__Material provided__:
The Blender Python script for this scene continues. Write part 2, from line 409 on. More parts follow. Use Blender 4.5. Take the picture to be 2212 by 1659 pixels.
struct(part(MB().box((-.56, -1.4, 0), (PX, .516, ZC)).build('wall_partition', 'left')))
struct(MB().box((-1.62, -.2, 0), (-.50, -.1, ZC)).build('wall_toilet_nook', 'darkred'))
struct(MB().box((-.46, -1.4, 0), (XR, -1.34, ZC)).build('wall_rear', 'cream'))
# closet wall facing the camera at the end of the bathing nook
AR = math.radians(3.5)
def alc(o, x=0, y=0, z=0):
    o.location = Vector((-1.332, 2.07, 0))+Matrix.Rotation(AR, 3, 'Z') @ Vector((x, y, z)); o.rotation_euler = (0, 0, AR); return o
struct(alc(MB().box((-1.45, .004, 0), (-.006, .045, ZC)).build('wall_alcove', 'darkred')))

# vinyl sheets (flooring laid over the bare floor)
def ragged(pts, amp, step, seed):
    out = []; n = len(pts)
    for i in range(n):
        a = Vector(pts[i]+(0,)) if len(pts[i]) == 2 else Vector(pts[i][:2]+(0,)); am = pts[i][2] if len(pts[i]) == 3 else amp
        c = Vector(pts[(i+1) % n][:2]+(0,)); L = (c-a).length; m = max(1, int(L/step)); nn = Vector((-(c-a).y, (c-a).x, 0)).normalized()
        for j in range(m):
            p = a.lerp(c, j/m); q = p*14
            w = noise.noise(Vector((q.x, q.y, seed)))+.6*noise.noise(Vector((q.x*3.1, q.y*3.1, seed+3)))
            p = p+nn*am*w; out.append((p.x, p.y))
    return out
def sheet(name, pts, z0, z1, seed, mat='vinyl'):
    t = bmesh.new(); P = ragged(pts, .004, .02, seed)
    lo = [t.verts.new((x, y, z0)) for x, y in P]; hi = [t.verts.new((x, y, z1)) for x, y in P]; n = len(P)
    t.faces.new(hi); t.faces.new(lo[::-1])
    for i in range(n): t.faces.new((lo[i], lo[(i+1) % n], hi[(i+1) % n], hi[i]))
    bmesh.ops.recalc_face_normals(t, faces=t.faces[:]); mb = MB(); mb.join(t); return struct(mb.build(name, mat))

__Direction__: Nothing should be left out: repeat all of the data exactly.

__Response__:
The Blender Python script for this scene continues. Write part 2, from line 409 on. More parts follow. Use Blender 4.5. Take the picture to be 2212 by 1659 pixels.
struct(part(MB().box((-.56, -1.4, 0), (PX, .516, ZC)).build('wall_partition', 'left')))
struct(MB().box((-1.62, -.2, 0), (-.50, -.1, ZC)).build('wall_toilet_nook', 'darkred'))
struct(MB().box((-.46, -1.4, 0), (XR, -1.34, ZC)).build('wall_rear', 'cream'))
# closet wall facing the camera at the end of the bathing nook
AR = math.radians(3.5)
def alc(o, x=0, y=0, z=0):
    o.location = Vector((-1.332, 2.07, 0))+Matrix.Rotation(AR, 3, 'Z') @ Vector((x, y, z)); o.rotation_euler = (0, 0, AR); return o
struct(alc(MB().box((-1.45, .004, 0), (-.006, .045, ZC)).build('wall_alcove', 'darkred')))

# vinyl sheets (flooring laid over the bare floor)
def ragged(pts, amp, step, seed):
    out = []; n = len(pts)
    for i in range(n):
        a = Vector(pts[i]+(0,)) if len(pts[i]) == 2 else Vector(pts[i][:2]+(0,)); am = pts[i][2] if len(pts[i]) == 3 else amp
        c = Vector(pts[(i+1) % n][:2]+(0,)); L = (c-a).length; m = max(1, int(L/step)); nn = Vector((-(c-a).y, (c-a).x, 0)).normalized()
        for j in range(m):
            p = a.lerp(c, j/m); q = p*14
            w = noise.noise(Vector((q.x, q.y, seed)))+.6*noise.noise(Vector((q.x*3.1, q.y*3.1, seed+3)))
            p = p+nn*am*w; out.append((p.x, p.y))
    return out
def sheet(name, pts, z0, z1, seed, mat='vinyl'):
    t = bmesh.new(); P = ragged(pts, .004, .02, seed)
    lo = [t.verts.new((x, y, z0)) for x, y in P]; hi = [t.verts.new((x, y, z1)) for x, y in P]; n = len(P)
    t.faces.new(hi); t.faces.new(lo[::-1])
    for i in range(n): t.faces.new((lo[i], lo[(i+1) % n], hi[(i+1) % n], hi[i]))
    bmesh.ops.recalc_face_normals(t, faces=t.faces[:]); mb = MB(); mb.join(t); return struct(mb.build(name, mat))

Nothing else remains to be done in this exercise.